Excerpted data -
++++++++++++++++++++

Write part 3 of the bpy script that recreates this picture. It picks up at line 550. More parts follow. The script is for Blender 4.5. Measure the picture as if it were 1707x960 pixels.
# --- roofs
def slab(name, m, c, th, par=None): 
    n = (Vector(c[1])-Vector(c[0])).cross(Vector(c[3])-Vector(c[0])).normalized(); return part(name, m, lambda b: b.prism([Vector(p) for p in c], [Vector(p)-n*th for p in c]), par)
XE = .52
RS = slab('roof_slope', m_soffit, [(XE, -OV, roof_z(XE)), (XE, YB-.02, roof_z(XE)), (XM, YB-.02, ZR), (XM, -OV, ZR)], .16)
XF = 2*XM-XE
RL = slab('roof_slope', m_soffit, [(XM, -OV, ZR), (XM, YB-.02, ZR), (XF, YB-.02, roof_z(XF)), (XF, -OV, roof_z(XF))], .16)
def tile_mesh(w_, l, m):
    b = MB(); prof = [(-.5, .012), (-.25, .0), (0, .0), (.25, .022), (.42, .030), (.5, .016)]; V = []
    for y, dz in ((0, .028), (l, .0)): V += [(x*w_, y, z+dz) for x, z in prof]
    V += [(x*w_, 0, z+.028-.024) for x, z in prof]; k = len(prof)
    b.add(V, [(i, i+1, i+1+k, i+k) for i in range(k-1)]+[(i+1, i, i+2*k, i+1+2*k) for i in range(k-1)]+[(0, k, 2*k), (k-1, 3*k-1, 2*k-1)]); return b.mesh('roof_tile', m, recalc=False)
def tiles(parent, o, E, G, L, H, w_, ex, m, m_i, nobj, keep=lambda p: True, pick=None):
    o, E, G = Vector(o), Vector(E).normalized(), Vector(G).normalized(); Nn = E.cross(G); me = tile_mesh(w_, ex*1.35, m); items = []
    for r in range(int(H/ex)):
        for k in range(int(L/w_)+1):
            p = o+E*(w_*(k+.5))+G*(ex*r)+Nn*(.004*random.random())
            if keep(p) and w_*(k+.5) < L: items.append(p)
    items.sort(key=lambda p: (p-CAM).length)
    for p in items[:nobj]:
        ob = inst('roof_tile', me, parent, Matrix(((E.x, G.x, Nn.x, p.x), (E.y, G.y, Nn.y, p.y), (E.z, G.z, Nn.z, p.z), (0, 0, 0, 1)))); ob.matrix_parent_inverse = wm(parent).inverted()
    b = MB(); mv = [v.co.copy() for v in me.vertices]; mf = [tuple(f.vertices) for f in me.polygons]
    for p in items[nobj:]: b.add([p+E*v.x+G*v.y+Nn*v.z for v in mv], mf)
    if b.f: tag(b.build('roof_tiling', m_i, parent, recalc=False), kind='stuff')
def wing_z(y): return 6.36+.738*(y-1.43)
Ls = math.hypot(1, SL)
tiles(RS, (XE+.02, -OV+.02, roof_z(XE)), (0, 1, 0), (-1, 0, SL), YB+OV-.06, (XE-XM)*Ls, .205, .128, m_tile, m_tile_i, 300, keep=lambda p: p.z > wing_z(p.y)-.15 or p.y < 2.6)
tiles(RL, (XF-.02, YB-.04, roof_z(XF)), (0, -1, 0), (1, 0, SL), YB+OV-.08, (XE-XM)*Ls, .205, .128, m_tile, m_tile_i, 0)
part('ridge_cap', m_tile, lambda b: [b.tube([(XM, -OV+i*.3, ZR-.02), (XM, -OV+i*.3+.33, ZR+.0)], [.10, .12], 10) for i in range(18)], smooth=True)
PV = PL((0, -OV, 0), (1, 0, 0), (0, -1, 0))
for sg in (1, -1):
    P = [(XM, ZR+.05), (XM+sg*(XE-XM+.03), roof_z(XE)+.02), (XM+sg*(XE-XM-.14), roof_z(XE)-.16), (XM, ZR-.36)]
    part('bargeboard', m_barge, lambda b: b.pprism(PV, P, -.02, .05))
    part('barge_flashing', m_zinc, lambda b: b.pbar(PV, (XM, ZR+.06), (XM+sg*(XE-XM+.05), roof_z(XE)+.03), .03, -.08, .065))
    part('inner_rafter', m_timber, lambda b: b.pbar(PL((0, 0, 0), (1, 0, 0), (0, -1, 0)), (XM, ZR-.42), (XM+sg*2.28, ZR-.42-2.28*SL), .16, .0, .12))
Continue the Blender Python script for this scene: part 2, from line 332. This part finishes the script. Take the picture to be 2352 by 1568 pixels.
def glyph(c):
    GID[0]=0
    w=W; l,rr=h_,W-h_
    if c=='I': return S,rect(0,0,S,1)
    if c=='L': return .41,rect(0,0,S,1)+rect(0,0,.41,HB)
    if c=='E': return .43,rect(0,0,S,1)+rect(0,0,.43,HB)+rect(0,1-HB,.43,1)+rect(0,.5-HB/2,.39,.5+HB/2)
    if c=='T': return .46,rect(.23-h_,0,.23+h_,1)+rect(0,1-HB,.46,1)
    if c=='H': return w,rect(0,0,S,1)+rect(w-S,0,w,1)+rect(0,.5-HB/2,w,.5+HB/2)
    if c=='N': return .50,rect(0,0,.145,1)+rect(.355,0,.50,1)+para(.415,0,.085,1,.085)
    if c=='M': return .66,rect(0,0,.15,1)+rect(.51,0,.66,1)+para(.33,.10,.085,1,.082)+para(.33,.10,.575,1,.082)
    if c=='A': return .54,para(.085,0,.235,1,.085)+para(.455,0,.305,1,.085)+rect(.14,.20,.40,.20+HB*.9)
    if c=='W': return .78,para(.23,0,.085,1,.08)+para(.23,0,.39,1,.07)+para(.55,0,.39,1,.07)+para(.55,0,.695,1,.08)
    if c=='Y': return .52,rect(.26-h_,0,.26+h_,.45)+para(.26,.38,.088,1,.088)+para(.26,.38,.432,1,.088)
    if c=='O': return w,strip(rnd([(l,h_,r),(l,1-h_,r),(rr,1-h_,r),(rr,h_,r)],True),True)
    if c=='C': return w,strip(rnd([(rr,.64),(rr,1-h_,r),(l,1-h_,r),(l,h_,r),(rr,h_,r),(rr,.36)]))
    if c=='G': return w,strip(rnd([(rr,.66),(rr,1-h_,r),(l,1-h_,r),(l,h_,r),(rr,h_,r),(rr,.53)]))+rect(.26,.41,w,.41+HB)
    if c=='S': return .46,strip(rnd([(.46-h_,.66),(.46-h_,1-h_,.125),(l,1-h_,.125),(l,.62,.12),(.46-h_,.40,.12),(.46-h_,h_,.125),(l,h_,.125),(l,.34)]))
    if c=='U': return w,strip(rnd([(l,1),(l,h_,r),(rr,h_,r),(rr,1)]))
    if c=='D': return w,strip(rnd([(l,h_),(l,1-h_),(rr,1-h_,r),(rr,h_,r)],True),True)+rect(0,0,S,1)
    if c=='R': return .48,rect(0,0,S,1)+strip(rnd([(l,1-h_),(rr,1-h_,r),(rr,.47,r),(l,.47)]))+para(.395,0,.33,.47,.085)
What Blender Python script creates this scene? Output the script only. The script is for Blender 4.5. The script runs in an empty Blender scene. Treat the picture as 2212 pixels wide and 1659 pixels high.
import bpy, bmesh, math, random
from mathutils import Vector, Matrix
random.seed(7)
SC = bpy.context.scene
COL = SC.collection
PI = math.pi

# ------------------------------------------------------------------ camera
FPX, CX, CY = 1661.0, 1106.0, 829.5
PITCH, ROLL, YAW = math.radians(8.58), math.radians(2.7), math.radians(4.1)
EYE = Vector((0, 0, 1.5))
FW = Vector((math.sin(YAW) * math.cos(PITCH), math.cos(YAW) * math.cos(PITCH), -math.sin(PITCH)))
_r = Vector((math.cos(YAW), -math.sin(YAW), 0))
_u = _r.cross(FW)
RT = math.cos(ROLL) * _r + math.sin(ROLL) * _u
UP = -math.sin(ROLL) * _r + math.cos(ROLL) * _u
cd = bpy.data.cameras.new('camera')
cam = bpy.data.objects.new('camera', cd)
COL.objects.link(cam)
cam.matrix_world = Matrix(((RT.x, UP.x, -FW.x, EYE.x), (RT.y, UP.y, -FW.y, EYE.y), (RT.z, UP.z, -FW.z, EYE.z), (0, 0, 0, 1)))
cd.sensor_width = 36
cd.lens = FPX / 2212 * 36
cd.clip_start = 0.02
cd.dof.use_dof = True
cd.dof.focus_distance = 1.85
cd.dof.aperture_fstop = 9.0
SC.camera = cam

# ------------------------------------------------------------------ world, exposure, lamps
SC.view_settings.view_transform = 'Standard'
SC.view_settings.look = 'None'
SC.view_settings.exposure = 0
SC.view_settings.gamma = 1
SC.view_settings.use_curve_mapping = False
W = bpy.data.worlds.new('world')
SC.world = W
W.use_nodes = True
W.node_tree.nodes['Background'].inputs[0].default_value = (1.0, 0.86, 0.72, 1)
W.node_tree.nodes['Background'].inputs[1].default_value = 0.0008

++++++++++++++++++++

Your task - Everything from the line that contains "What Blender Python" to the line that contains "PI = math.pi" must be transcribed exactly, both end lines included.

The reply -
What Blender Python script creates this scene? Output the script only. The script is for Blender 4.5. The script runs in an empty Blender scene. Treat the picture as 2212 pixels wide and 1659 pixels high.
import bpy, bmesh, math, random
from mathutils import Vector, Matrix
random.seed(7)
SC = bpy.context.scene
COL = SC.collection
PI = math.pi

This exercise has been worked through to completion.